Former President Barack Obama launched Tuesday an online fundraiser for former vice president Joe Biden’s 2020 campaign.

The online fundraiser is Obama’s first fundraiser for the presumptive Democratic nominee.

The small-dollar fundraiser raised more than $4 million from more than 120,000 people who paid to attend, The New York Times first reported.

A fundraiser co-hosted by former Democratic candidate rival and former South Bend, Ind., mayor Pete Buttigieg last month raised $1 million from about 36,000 people.

Last month, Biden and the Democratic National Committee surpassed President Donald Trump and the Republican Party in fundraising for the first time, nearly $81 million compared with $74 million.

Obama endorsed Biden in April in a video message posted to Biden’s YouTube channel.

Ben Tulchin, who polled for rival Democratic candidate for Sen. Bernie Sanders, I-Vt., who has since dropped out of the race, said that Obama’s support is important, especially in the current climate.

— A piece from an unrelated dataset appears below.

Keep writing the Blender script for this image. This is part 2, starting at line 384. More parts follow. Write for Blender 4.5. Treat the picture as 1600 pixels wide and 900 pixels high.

Black Lives Matter protests have erupted worldwide since George Floyd, a 46-year-old unarmed black man, was killed by police in Minneapolis, Minn., on Memorial Day, after two other unarmed black people were killed earlier in the year — Breonna Taylor, 26, who was shot by police in her home in Louisville, Ky., and Ahmaud Arbery, 25, who was killed while jogging in Brunswick, Ga. Protesters have demanded justice and an end to police brutality, systemic racism, and disproportionate killing of black people by police.

“Biden doesn’t have the strongest record on criminal justice reform so having Obama there is helpful in reinforcing that issue,” Tulchin said. “Given what’s going on with criminal justice reform and Black Lives Matter, having the first African American president out there publicly backing Biden is extremely helpful.”

Biden has said he would reinvigorate Obama-era police reforms rolled back under the Trump administration.

Among those reforms, under Obama, the Justice Department used pattern-or-practice investigations and consent decrees to address “systemic police misconduct,” and “restore trust between police and communities.” The Trump Administration’s Justice Department limited this action by requiring a political appointee to sign off on these consent decrees. The Obama administration also had policy to reduce private prisons, which the Trump administration rescinded. Biden said he would “stop corporations from profiteering off of incarceration.” And Biden said he would also expand funding for transitional housing for formerly incarcerated individuals, which was sharply cut under the Trump administration.

Earlier this month, Biden also pledged to establish in his first 100 days if elected president, a ban on police using chokeholds, creation of a national police oversight commission, and “measures to stop transferring weapons of war to police forces.”